Time on the fireline is time not spent contemplating misfortune. My grief is ever-present, but the sense of loss is less acute. I think there is comfort in embracing external chaos, taking it on and taming it. I cannot bring Floriane back, but I can protect a house, a barn or a flock of sheep.

And it’s not some obscure hobby, something only reserved for the few: Volunteers make up about 70 percent of the personnel of fire departments in the United States and approximately 54 percent of its active firefighters. They’re also not a rural phenomenon: Nine volunteer companies respond to calls within the five boroughs of New York City. There’s often a unit within a short distance of almost everywhere. Most units require an interview, followed by some initial training that covers safety and basic procedures, after which a new firefighter can work under supervision. From there, the amount of additional training is usually proportional to the volunteer’s commitment — people who show up often tend to get more training. Living as we do on a warming, drying planet with increasingly extreme weather, volunteering offers a way of being tangibly useful, of doing something besides feeling utterly powerless. The parties tend to be pretty good, too.
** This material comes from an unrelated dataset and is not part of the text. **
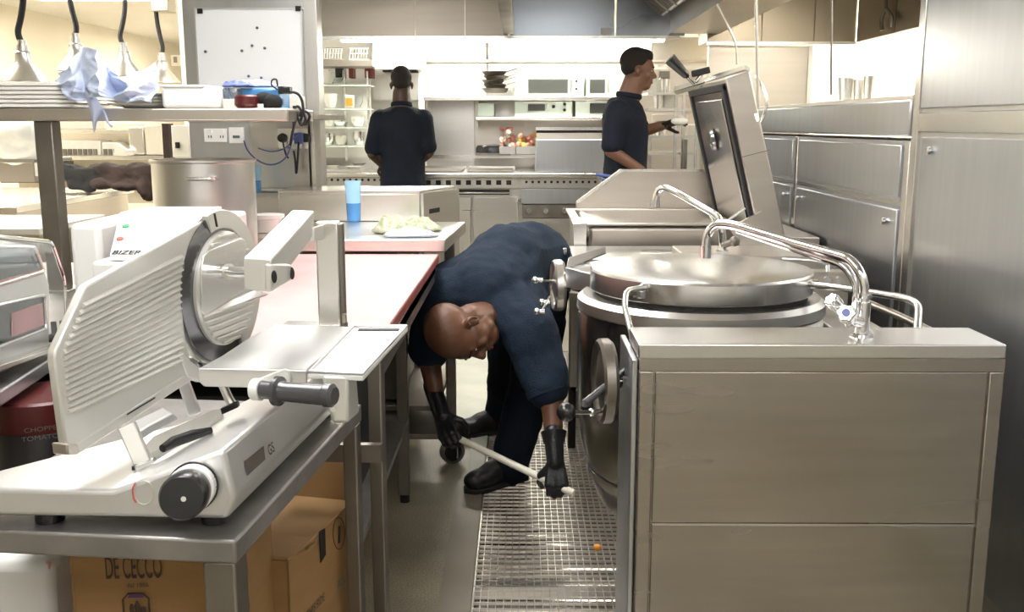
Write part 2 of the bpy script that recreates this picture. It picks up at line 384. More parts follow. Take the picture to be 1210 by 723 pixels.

Bereavement is a state of being, like having a chronic illness or a haunting past that can’t be overcome. It becomes part of you and must be dealt with. I’ve learned that the process is different for everyone and there’s no magic formula for learning to get on with life — even Floriane would say I have other things to get on with, including the raising of her brother. Firefighting is not unlike being a parent in some ways. People call us with problems they can’t solve, which is to say there’s a wall of flame coming toward their house or a giant tree has come down on their roof in a storm. The problems then become ours, and we do our best to take care of them. Sometimes we try and fail. But what I’ve come to learn is that it is better to have stood up for a community, for a child, than to have stood by and done nothing at all.


David Wall lives in Sydney, Australia, with his family.